▶ _Exercise directions_
Transcribe only the part of the material below that begins at the line containing "Build this scene" and ends at the line containing "SC = bpy.context.scene", with both kept and images left out.

----- Supplied data

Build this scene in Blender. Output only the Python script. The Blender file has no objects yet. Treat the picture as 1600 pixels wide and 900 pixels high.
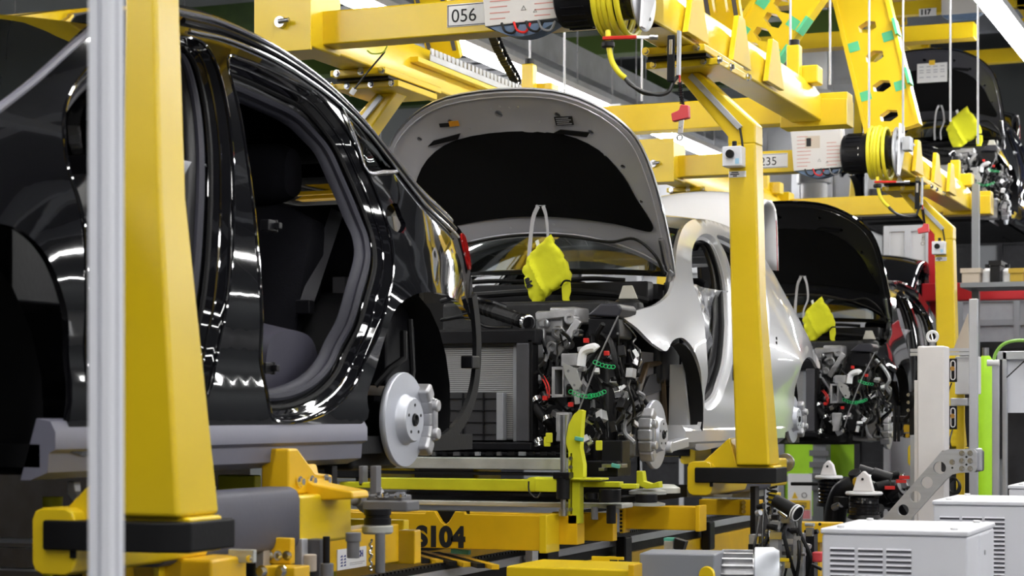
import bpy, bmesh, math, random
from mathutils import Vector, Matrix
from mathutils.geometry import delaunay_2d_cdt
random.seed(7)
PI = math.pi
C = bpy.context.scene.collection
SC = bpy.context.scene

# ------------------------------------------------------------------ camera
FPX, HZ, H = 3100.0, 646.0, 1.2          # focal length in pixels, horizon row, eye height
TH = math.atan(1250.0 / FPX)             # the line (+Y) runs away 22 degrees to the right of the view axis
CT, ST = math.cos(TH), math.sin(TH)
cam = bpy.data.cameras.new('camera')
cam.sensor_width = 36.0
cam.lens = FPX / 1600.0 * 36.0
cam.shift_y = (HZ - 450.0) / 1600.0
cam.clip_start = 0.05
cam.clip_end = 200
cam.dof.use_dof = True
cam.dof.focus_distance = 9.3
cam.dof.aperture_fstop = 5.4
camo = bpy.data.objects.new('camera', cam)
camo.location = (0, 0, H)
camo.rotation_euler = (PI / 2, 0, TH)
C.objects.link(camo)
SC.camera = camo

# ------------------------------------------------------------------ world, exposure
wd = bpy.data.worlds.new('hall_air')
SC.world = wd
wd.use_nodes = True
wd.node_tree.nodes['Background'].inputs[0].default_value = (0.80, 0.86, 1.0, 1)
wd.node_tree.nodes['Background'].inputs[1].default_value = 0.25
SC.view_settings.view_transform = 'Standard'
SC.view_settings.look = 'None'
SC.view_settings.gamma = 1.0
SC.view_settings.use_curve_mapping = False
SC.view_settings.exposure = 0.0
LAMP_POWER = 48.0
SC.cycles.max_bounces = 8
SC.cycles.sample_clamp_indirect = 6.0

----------
----- Supplied data

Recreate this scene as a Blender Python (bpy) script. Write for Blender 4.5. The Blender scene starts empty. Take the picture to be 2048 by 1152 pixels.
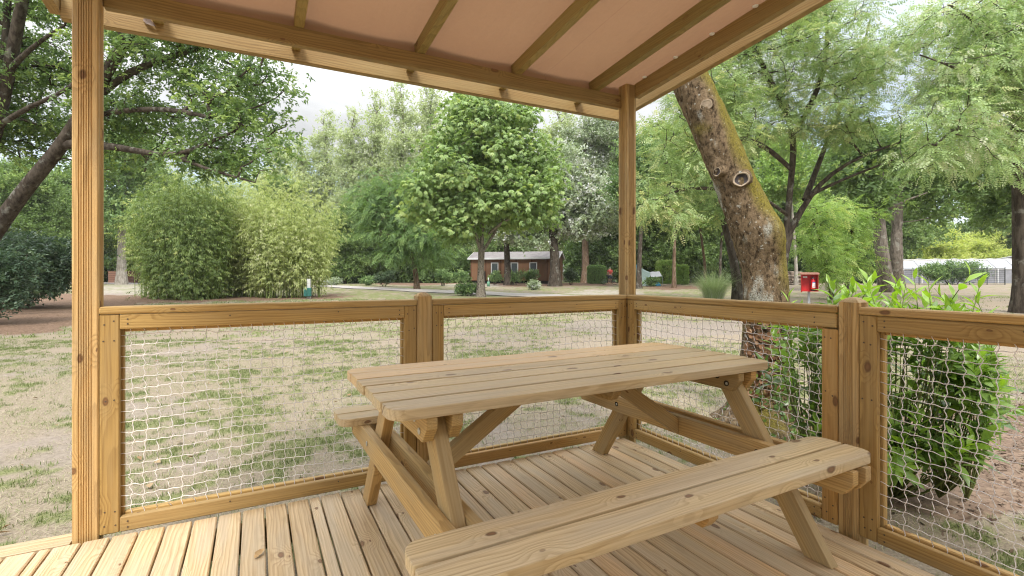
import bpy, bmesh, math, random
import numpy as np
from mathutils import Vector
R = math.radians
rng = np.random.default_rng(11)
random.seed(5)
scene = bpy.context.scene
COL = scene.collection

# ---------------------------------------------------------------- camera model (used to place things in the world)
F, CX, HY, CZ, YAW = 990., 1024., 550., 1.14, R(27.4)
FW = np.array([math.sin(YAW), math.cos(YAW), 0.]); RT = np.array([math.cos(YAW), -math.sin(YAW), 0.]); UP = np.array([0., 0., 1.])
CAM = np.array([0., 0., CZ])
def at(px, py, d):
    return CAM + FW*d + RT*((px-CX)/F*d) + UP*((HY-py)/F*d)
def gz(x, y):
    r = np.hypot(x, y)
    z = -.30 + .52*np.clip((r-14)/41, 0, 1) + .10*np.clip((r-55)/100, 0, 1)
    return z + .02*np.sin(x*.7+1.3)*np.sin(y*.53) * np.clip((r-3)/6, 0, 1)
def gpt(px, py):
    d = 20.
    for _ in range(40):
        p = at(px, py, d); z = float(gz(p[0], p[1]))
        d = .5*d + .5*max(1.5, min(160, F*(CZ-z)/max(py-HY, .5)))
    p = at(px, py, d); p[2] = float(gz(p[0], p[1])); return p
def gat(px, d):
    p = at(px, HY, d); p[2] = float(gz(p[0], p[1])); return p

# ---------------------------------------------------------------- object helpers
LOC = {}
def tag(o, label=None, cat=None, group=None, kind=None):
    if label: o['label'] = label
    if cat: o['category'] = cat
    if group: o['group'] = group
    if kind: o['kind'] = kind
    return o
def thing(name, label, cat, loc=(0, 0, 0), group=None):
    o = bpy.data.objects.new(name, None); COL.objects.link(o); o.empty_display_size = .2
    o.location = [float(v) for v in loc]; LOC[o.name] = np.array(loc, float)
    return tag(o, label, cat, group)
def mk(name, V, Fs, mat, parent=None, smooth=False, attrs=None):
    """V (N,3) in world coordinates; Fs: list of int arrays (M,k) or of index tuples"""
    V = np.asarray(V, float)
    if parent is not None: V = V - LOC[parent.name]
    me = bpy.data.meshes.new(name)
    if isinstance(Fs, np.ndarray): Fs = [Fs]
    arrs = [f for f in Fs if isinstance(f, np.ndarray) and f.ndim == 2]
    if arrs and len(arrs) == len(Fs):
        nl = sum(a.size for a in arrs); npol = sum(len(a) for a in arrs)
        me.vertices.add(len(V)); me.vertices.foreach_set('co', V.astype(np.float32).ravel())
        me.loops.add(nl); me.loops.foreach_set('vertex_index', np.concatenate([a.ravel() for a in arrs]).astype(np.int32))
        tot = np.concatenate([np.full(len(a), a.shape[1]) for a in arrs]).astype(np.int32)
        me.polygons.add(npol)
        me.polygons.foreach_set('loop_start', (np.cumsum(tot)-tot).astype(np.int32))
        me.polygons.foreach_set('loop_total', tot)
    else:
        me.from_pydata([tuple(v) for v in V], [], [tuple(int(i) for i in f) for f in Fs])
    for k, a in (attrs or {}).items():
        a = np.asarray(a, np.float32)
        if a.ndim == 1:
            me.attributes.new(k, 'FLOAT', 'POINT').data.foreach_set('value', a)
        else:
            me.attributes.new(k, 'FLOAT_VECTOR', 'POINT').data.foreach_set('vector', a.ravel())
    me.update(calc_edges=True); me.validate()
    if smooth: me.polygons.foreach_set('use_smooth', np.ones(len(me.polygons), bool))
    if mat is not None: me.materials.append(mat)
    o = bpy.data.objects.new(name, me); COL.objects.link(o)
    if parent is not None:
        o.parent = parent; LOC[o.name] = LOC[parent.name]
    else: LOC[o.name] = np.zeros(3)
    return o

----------

▶ _Final result_
Build this scene in Blender. Output only the Python script. The Blender file has no objects yet. Treat the picture as 1600 pixels wide and 900 pixels high.
import bpy, bmesh, math, random
from mathutils import Vector, Matrix
from mathutils.geometry import delaunay_2d_cdt
random.seed(7)
PI = math.pi
C = bpy.context.scene.collection
SC = bpy.context.scene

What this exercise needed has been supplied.